## Provided material
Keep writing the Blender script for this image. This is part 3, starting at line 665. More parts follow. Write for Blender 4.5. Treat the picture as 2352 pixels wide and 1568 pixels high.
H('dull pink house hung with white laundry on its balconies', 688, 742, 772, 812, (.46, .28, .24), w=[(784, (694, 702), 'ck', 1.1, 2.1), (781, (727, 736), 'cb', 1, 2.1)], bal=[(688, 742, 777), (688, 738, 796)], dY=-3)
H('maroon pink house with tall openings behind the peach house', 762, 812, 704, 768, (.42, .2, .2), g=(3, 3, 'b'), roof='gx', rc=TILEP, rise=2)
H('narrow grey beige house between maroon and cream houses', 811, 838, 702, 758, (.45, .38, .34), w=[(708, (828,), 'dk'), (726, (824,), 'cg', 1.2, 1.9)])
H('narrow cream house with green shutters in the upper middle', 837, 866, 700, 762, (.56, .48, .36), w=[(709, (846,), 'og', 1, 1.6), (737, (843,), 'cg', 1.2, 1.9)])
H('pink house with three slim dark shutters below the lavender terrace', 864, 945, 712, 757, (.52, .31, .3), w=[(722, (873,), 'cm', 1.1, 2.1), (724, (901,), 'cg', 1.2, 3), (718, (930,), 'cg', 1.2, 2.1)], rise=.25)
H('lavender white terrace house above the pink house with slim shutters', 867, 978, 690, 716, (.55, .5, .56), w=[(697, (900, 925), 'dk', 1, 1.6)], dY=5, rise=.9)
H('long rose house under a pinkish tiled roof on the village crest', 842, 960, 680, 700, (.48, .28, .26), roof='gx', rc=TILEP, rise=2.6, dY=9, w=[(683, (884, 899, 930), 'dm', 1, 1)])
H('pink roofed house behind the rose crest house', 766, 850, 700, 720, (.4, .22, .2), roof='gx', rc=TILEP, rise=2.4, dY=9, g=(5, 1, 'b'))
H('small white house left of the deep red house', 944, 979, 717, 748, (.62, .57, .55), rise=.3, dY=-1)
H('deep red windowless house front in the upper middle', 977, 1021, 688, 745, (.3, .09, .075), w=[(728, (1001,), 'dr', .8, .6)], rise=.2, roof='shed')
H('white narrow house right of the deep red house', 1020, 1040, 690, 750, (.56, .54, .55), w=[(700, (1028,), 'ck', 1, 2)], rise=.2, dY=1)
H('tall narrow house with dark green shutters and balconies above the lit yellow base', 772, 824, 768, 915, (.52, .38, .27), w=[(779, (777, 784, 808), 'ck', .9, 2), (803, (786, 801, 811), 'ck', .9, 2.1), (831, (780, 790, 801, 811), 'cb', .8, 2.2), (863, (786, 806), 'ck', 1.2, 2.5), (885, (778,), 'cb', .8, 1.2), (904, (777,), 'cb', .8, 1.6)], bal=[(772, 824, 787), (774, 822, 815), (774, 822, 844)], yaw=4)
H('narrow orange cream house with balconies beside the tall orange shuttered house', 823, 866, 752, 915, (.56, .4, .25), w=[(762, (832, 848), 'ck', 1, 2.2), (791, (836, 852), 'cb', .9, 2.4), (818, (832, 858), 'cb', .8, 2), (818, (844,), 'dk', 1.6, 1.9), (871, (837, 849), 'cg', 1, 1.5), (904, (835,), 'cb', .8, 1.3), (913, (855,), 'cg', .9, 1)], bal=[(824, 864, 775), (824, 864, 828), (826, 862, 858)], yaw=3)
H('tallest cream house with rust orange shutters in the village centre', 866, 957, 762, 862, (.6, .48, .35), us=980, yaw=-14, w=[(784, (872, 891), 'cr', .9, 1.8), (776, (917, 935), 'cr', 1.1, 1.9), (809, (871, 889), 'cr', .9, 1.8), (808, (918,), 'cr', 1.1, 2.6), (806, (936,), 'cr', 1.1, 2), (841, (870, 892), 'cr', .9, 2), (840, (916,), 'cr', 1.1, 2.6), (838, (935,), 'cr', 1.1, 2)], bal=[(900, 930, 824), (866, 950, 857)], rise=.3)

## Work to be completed
Restate the data above word for word.

## Expected output
Keep writing the Blender script for this image. This is part 3, starting at line 665. More parts follow. Write for Blender 4.5. Treat the picture as 2352 pixels wide and 1568 pixels high.
H('dull pink house hung with white laundry on its balconies', 688, 742, 772, 812, (.46, .28, .24), w=[(784, (694, 702), 'ck', 1.1, 2.1), (781, (727, 736), 'cb', 1, 2.1)], bal=[(688, 742, 777), (688, 738, 796)], dY=-3)
H('maroon pink house with tall openings behind the peach house', 762, 812, 704, 768, (.42, .2, .2), g=(3, 3, 'b'), roof='gx', rc=TILEP, rise=2)
H('narrow grey beige house between maroon and cream houses', 811, 838, 702, 758, (.45, .38, .34), w=[(708, (828,), 'dk'), (726, (824,), 'cg', 1.2, 1.9)])
H('narrow cream house with green shutters in the upper middle', 837, 866, 700, 762, (.56, .48, .36), w=[(709, (846,), 'og', 1, 1.6), (737, (843,), 'cg', 1.2, 1.9)])
H('pink house with three slim dark shutters below the lavender terrace', 864, 945, 712, 757, (.52, .31, .3), w=[(722, (873,), 'cm', 1.1, 2.1), (724, (901,), 'cg', 1.2, 3), (718, (930,), 'cg', 1.2, 2.1)], rise=.25)
H('lavender white terrace house above the pink house with slim shutters', 867, 978, 690, 716, (.55, .5, .56), w=[(697, (900, 925), 'dk', 1, 1.6)], dY=5, rise=.9)
H('long rose house under a pinkish tiled roof on the village crest', 842, 960, 680, 700, (.48, .28, .26), roof='gx', rc=TILEP, rise=2.6, dY=9, w=[(683, (884, 899, 930), 'dm', 1, 1)])
H('pink roofed house behind the rose crest house', 766, 850, 700, 720, (.4, .22, .2), roof='gx', rc=TILEP, rise=2.4, dY=9, g=(5, 1, 'b'))
H('small white house left of the deep red house', 944, 979, 717, 748, (.62, .57, .55), rise=.3, dY=-1)
H('deep red windowless house front in the upper middle', 977, 1021, 688, 745, (.3, .09, .075), w=[(728, (1001,), 'dr', .8, .6)], rise=.2, roof='shed')
H('white narrow house right of the deep red house', 1020, 1040, 690, 750, (.56, .54, .55), w=[(700, (1028,), 'ck', 1, 2)], rise=.2, dY=1)
H('tall narrow house with dark green shutters and balconies above the lit yellow base', 772, 824, 768, 915, (.52, .38, .27), w=[(779, (777, 784, 808), 'ck', .9, 2), (803, (786, 801, 811), 'ck', .9, 2.1), (831, (780, 790, 801, 811), 'cb', .8, 2.2), (863, (786, 806), 'ck', 1.2, 2.5), (885, (778,), 'cb', .8, 1.2), (904, (777,), 'cb', .8, 1.6)], bal=[(772, 824, 787), (774, 822, 815), (774, 822, 844)], yaw=4)
H('narrow orange cream house with balconies beside the tall orange shuttered house', 823, 866, 752, 915, (.56, .4, .25), w=[(762, (832, 848), 'ck', 1, 2.2), (791, (836, 852), 'cb', .9, 2.4), (818, (832, 858), 'cb', .8, 2), (818, (844,), 'dk', 1.6, 1.9), (871, (837, 849), 'cg', 1, 1.5), (904, (835,), 'cb', .8, 1.3), (913, (855,), 'cg', .9, 1)], bal=[(824, 864, 775), (824, 864, 828), (826, 862, 858)], yaw=3)
H('tallest cream house with rust orange shutters in the village centre', 866, 957, 762, 862, (.6, .48, .35), us=980, yaw=-14, w=[(784, (872, 891), 'cr', .9, 1.8), (776, (917, 935), 'cr', 1.1, 1.9), (809, (871, 889), 'cr', .9, 1.8), (808, (918,), 'cr', 1.1, 2.6), (806, (936,), 'cr', 1.1, 2), (841, (870, 892), 'cr', .9, 2), (840, (916,), 'cr', 1.1, 2.6), (838, (935,), 'cr', 1.1, 2)], bal=[(900, 930, 824), (866, 950, 857)], rise=.3)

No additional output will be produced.